Developing in (justified) discordance with the irreverent, if a bit overt parody of our reality are phantasmagorical reflections of the sapped and anguished protagonist's inner workings occasionally dipped in metafilmic interventions (shot at the cinema venue of Student's City Cultural Center in Belgrade). At one point, they are externalized in a volcanic burst of exasperation which joins guerilla performance and mockumentary in an unholy matrimony. Often dialogue-free, draped in deep shadows and imbued with Lynchian madness, these bizarre, nightmarish flourishes operate as 'enhancers' of the film's YU Black Wave-like nature, adding a spicy 'je ne sais qoi' ingredient to the wild and weird mix.


A white catsuit which Galen wears in his character's twisted world makes him almost naked in appearance - he is a tabula rasa on which the audience can project their own thoughts. The costume also makes him look fragile, soon to be crushed under the pressure of the oppressive surroundings, or rather, under the influence of archetypal characters such as Businessman (Strahinja Bičanin), Priest (Vukašin Kerkez) and Girlfriend (Jovana Kerkez). He desperately tries to escape the ugliness and hypocrisy of so-called normality which are captured in gloomily beautiful, hectically edited monochromatic imagery, with a few shots in color emphasizing the author's contempt for certain new age phenomena.

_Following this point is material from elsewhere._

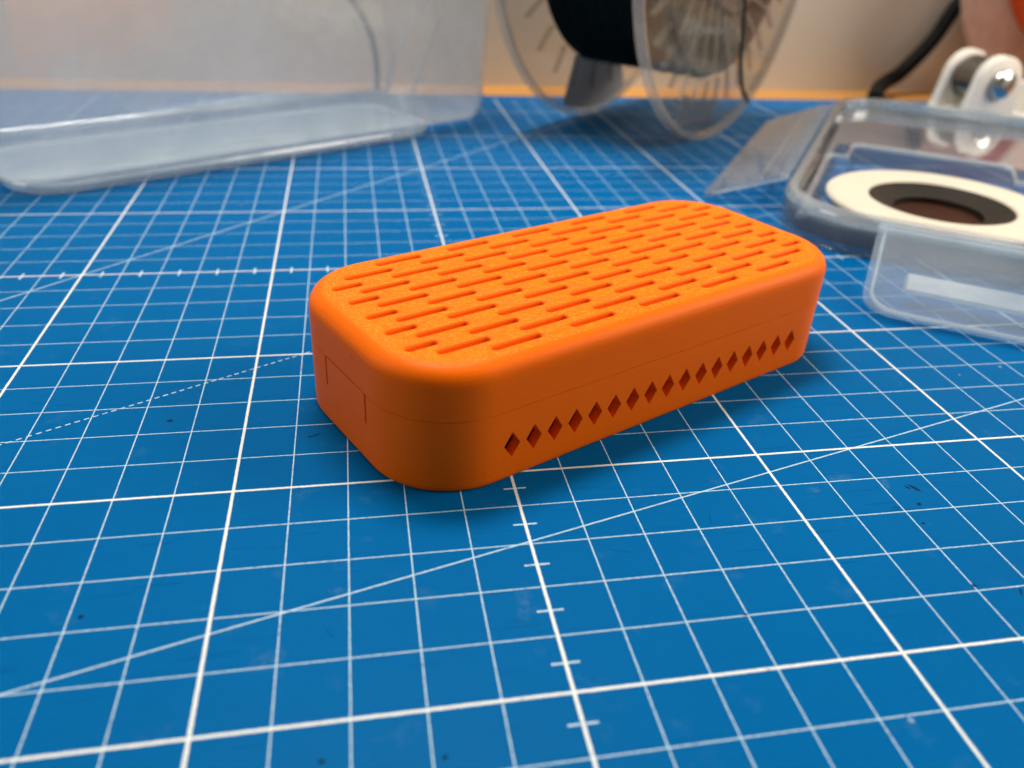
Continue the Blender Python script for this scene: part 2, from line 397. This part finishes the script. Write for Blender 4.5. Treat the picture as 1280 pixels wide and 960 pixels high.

Abrasive soundscapes of brooding drones and ear-piercing noise complement the visuals and establish a delirious atmosphere.


Taking all of the creative control in his hands, as writer, director, producer, cinematographer, editor, sound artist and even actor, Marko Žunić demonstrates an enviable level of artistry (and energy!), and despite the budgetary constraints, delivers a highly recommendable piece of work bound to provoke polarizing opinions.